■ Your instructions ■
Retype every line from the start of the data down to and including the line with "from mathutils import Vector, Matrix, Euler". Skip the pictures.

■ Data excerpt ■
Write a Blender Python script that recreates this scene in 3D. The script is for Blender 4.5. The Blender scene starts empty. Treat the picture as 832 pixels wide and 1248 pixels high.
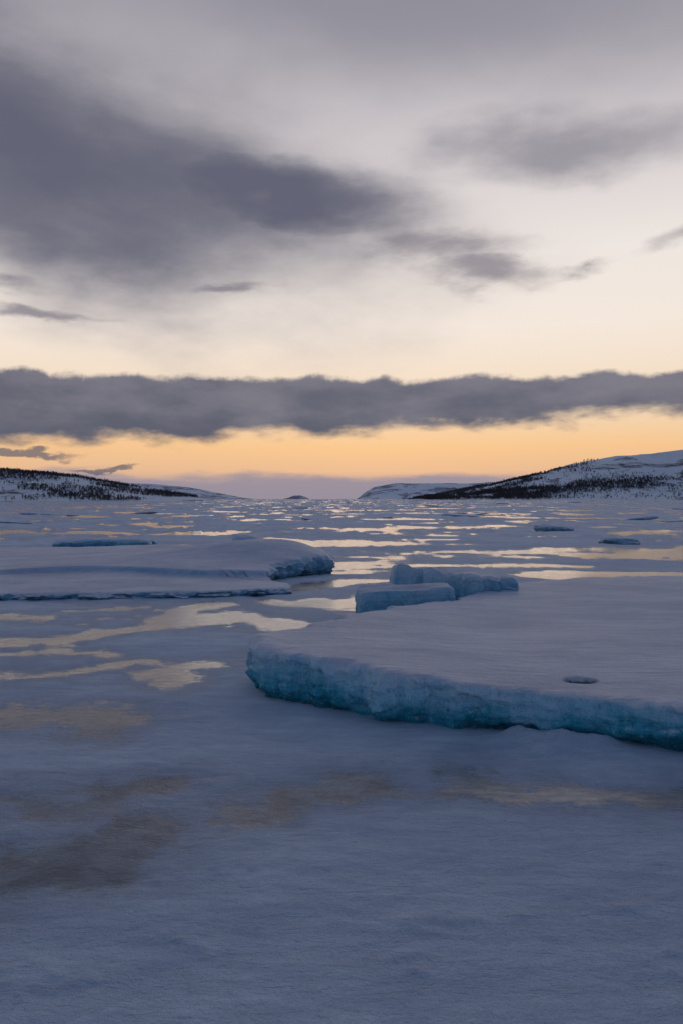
import bpy, math, random
import numpy as np
from mathutils import Vector, Matrix, Euler

random.seed(4); rng = np.random.default_rng(7)
scene = bpy.context.scene
scene.view_settings.view_transform = 'Standard'
scene.view_settings.look = 'None'
scene.view_settings.exposure = 0

# ------------------------------------------------------------------ noise
def _h(ix, iy, seed):
    n = (ix*374761393 + iy*668265263 + seed*1446651) & 0xffffffff
    n = ((n ^ (n >> 13))*1274126177) & 0xffffffff
    return (n ^ (n >> 16))/4294967296.0
def vn(x, y, seed=0):
    x = np.asarray(x, float); y = np.asarray(y, float)
    ix = np.floor(x).astype(np.int64); iy = np.floor(y).astype(np.int64)
    fx = x-ix; fy = y-iy
    fx = fx*fx*fx*(fx*(fx*6-15)+10); fy = fy*fy*fy*(fy*(fy*6-15)+10)
    a = _h(ix, iy, seed); b = _h(ix+1, iy, seed); c = _h(ix, iy+1, seed); d = _h(ix+1, iy+1, seed)
    return (a*(1-fx)+b*fx)*(1-fy)+(c*(1-fx)+d*fx)*fy
def fbm(x, y, seed=0, oct=4, gain=.5):
    s = 0; a = 1; t = 0; x = np.asarray(x, float); y = np.asarray(y, float)
    ca, sa = math.cos(.6), math.sin(.6)
    for o in range(oct):
        s = s+a*vn(x, y, seed+o*17); t += a; a *= gain
        x, y = (x*ca-y*sa)*2.03+5.2, (x*sa+y*ca)*2.03+1.7
    return s/t
def sstep(a, b, x):
    t = np.clip((x-a)/(b-a), 0, 1); return t*t*(3-2*t)

# ------------------------------------------------------------------ node helper
class NT:
    def __init__(s, tree):
        s.t = tree; s.n = tree.nodes; s.l = tree.links; s.n.clear()
    def set(s, sock, v):
        if v is None: return
        if isinstance(v, bpy.types.NodeSocket): s.l.new(v, sock)
        else:
            if isinstance(v, tuple) and len(v) == 3 and sock.type == 'RGBA': v = (*v, 1)
            sock.default_value = v
    def m(s, op, a, b=None, c=None, clamp=False):
        n = s.n.new('ShaderNodeMath'); n.operation = op; n.use_clamp = clamp
        for i, v in enumerate((a, b, c)): s.set(n.inputs[i], v)
        return n.outputs[0]
    def mr(s, v, a, b, c=0., d=1., smooth=True):
        n = s.n.new('ShaderNodeMapRange'); n.interpolation_type = 'SMOOTHSTEP' if smooth else 'LINEAR'
        for i, q in enumerate((v, a, b, c, d)): s.set(n.inputs[i], q)
        return n.outputs[0]
    def mix(s, f, a, b):
        n = s.n.new('ShaderNodeMix'); n.data_type = 'RGBA'
        s.set(n.inputs[0], f); s.set(n.inputs[6], a); s.set(n.inputs[7], b)
        return n.outputs[2]
    def comb(s, x, y, z):
        n = s.n.new('ShaderNodeCombineXYZ')
        for i, q in enumerate((x, y, z)): s.set(n.inputs[i], q)
        return n.outputs[0]
    def sep(s, v):
        n = s.n.new('ShaderNodeSeparateXYZ'); s.set(n.inputs[0], v); return n.outputs
    def noise(s, vec, scale, detail=4., rough=.5, dist=0., col=False):
        n = s.n.new('ShaderNodeTexNoise'); s.set(n.inputs['Vector'], vec)
        n.inputs['Scale'].default_value = scale; n.inputs['Detail'].default_value = detail
        n.inputs['Roughness'].default_value = rough; n.inputs['Distortion'].default_value = dist
        return n.outputs['Color' if col else 'Fac']
    def mapping(s, vec, scale=(1, 1, 1), rot=(0, 0, 0), loc=(0, 0, 0)):
        n = s.n.new('ShaderNodeMapping'); s.set(n.inputs[0], vec)
        n.inputs['Scale'].default_value = scale; n.inputs['Rotation'].default_value = rot; n.inputs['Location'].default_value = loc
        return n.outputs[0]
    def ramp(s, f, stops, interp='LINEAR'):
        n = s.n.new('ShaderNodeValToRGB'); r = n.color_ramp; r.interpolation = interp
        while len(r.elements) < len(stops): r.elements.new(.5)
        for e, (p, c) in zip(r.elements, stops):
            e.position = p; e.color = (*c, 1)
        s.set(n.inputs[0], f); return n.outputs[0]
    def bump(s, h, dist, strength=1., normal=None):
        n = s.n.new('ShaderNodeBump'); s.set(n.inputs['Height'], h)
        n.inputs['Distance'].default_value = dist; n.inputs['Strength'].default_value = strength
        if normal: s.set(n.inputs['Normal'], normal)
        return n.outputs[0]
    def pbsdf(s, col, rough, normal=None, ior=1.45, spec=.5, **kw):
        n = s.n.new('ShaderNodeBsdfPrincipled')
        s.set(n.inputs['Base Color'], col); s.set(n.inputs['Roughness'], rough)
        s.set(n.inputs['IOR'], ior); s.set(n.inputs['Specular IOR Level'], spec)
        if normal: s.set(n.inputs['Normal'], normal)
        return n.outputs[0]
    def mixs(s, f, a, b):
        n = s.n.new('ShaderNodeMixShader'); s.set(n.inputs[0], f); s.l.new(a, n.inputs[1]); s.l.new(b, n.inputs[2]); return n.outputs[0]
def new_mat(name):
    m = bpy.data.materials.new(name); m.use_nodes = True
    return m, NT(m.node_tree)
def out(nt, sh):
    o = nt.n.new('ShaderNodeOutputMaterial'); nt.l.new(sh, o.inputs[0])

# ------------------------------------------------------------------ world / sky
w = bpy.data.worlds.new("World"); scene.world = w; w.use_nodes = True
k = NT(w.node_tree)
tc = k.n.new('ShaderNodeTexCoord').outputs['Generated']
X, Y, Z = k.sep(tc)
r = k.m('SQRT', k.m('ADD', k.m('MULTIPLY', X, X), k.m('MULTIPLY', Y, Y)))
r = k.m('MAXIMUM', r, .001)
u = k.m('ARCTAN2', X, Y)
v = k.m('MINIMUM', k.m('DIVIDE', Z, r), 3.)
P = k.comb(X, Y, k.m('MULTIPLY', Z, 2.6))
zc = k.m('MAXIMUM', Z, 0.)
front_col = k.ramp(zc, [(0., (.28, .27, .33)), (.014, (.36, .31, .34)), (.034, (.78, .48, .29)), (.065, (.91, .56, .28)),
    (.11, (.88, .68, .48)), (.16, (.90, .75, .61)), (.21, (.90, .80, .715)), (.29, (.85, .785, .74)), (.38, (.68, .63, .64)),
    (.53, (.36, .345, .39)), (.70, (.14, .172, .26)), (1., (.066, .106, .208))])
back_col = k.ramp(zc, [(0., (.14, .175, .255)), (.3, (.11, .15, .235)), (1., (.064, .105, .204))])
cosaz = k.m('DIVIDE', Y, r)
fr = k.mr(cosaz, -.1, .95)
base = k.mix(fr, back_col, front_col)
sky = k.n.new('ShaderNodeTexSky'); sky.sky_type = 'NISHITA'; sky.sun_disc = False
sky.sun_elevation = math.radians(3); sky.sun_rotation = math.radians(3)
sc = k.n.new('ShaderNodeVectorMath'); sc.operation = 'SCALE'; k.l.new(sky.outputs[0], sc.inputs[0]); sc.inputs['Scale'].default_value = .0015
ad = k.n.new('ShaderNodeVectorMath'); ad.operation = 'ADD'; k.l.new(base, ad.inputs[0]); k.l.new(sc.outputs[0], ad.inputs[1])
base = ad.outputs[0]
wn = k.noise(P, 4., 3., .5, col=True)
wr, wg, wb = k.sep(wn)
wn2 = k.noise(P, 20., 4., .6, col=True)
vr, vg, vb = k.sep(wn2)
def c5(x): return k.m('SUBTRACT', x, .5)
def mad(a, b, c): return k.m('MULTIPLY_ADD', a, b, c)
uw = mad(c5(vr), .05, mad(c5(wr), .22, u))
vw = mad(c5(vg), .03, mad(c5(wg), .09, v))
fn = k.noise(P, 8., 6., .55)
fs = k.noise(k.comb(X, Y, k.m('MULTIPLY', Z, 2.)), 4., 4., .45)
def blob(u0, v0, su, sv, rot=0., uu=None, vv=None):
    du = k.m('SUBTRACT', uw if uu is None else uu, u0); dv = k.m('SUBTRACT', vw if vv is None else vv, v0)
    c, s_ = math.cos(rot), math.sin(rot)
    a = k.m('ADD', k.m('MULTIPLY', du, c/su), k.m('MULTIPLY', dv, s_/su))
    b = k.m('ADD', k.m('MULTIPLY', du, -s_/sv), k.m('MULTIPLY', dv, c/sv))
    return k.m('SUBTRACT', 1., k.m('SQRT', k.m('ADD', k.m('MULTIPLY', a, a), k.m('MULTIPLY', b, b))))
# big soft stratus upper left
m1 = k.m('MAXIMUM', blob(-.42, .42, .60, .20, -.20), blob(-.10, .385, .24, .075, -.12))
m1 = mad(c5(fs), .7, mad(c5(fn), .35, m1))
d1 = k.mr(m1, -.22, .60)
m1b = mad(c5(fn), 1.1, blob(.28, .43, .22, .055, 0))
d1b = k.m('MULTIPLY', k.mr(m1b, -.2, .9), .8)
m1c = mad(c5(fs), 2.0, blob(.10, .60, .7, .10, -.1))
d1c = k.m('MULTIPLY', k.mr(m1c, -.5, 1.), .55)
sm = None
for b in [(.05, .322, .17, .034, -.10), (.17, .285, .10, .026, -.15), (.41, .315, .10, .022, .25), (.27, .284, .045, .014, .1),
          (-.40, .255, .05, .018, 0), (-.33, .222, .09, .008, 0), (-.13, .275, .06, .008, 0)]:
    q = blob(*b); sm = q if sm is None else k.m('MAXIMUM', sm, q)
sm = mad(c5(fn), 2.4, sm)
d2 = k.m('MULTIPLY', k.mr(sm, -.15, 1.1), .82)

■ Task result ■
Write a Blender Python script that recreates this scene in 3D. The script is for Blender 4.5. The Blender scene starts empty. Treat the picture as 832 pixels wide and 1248 pixels high.
import bpy, math, random
import numpy as np
from mathutils import Vector, Matrix, Euler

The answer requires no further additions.